Halk kanser riskiyle karşı karşıya
Açıklamada, “Bölgedeki yoğun yıkım çalışmaları sonucu ortaya çıkan partikül madde kirliliği başta akut ve kronik solunum hastalıkları olmak üzere pek çok sağlık sorununa yol açmaktadır" denildi.

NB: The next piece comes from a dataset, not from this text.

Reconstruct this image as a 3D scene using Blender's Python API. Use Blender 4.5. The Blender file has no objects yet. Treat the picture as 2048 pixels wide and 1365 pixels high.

Yıkım çalışmalarında yer alan emekçiler başta olmak üzere, sürekli yıkım tozuna maruz kalan halkın kanser riskine maruz kaldığı bilimsel bir gerçeklik olduğu, partikül madde kirliliğini önlemek için alınacak önlemlerin TTB ve ilgili meslek örgütleri tarafından defalarca kamuoyu ve yetkililerle paylaşılmış olmasına rağmen, hızlı, plansız ve önlemsiz yıkım çalışmaları devam ettiği, bölge halkı sistematik bir sağlık hakkı ihlaline maruz bırakıldığı vurgulandı.

Önlemler sıralandı
Temiz Hava Hakkı Platformu ve Türk Tabipler Birliği, Hatay başta olmak üzere deprem bölgesinde alınması gereken önlemleri sıraladı:

  • Tüm deprem bölgesindeki hava kalitesi izleme istasyonları bir an önce devreye alınmalıdır.
  • Bölgedeki tüm istasyonlarda PM2.5 parametresinin ölçümüne zaman kaybetmeksizin başlanmalıdır.
  • İstasyonlardan elde edilen verileri içeren hava kalitesi durumu ve raporlar www.havaizleme.gov.tr ve valilik web sitelerinden eksiksiz ve sürekli olarak yayınlanmalıdır.
  • Meteorolojik gelişmeleri de dahil eden bir modelleme çalışması ile enkazlardan kaynaklı tozun yerleşim alanları üzerinde dağılımı tespit edilmeli, enkaz depolama alanları ve yerleşim alanları bu modelleme sonuçlarından yararlanarak konumlandırılmalıdır.
  • Yıkımlar bir plan dahilinde ve çalışanlar dışında insanlar yıkım alanından uzaklaştırılarak yapılmalıdır.
  • Yıkım, enkaz transferi ve enkaz depolama alanlarında boşaltılması esnasında sulama yapılmalı, taşıyıcı kamyonların üstü seyir halinde tozumayı önlemek için kapatılmalıdır.
  • Çalışanlar mutlaka koruyucu ekipman ile donatılmalı ve bu ekipmanların kullanımı zorunlu hale getirilmelidir.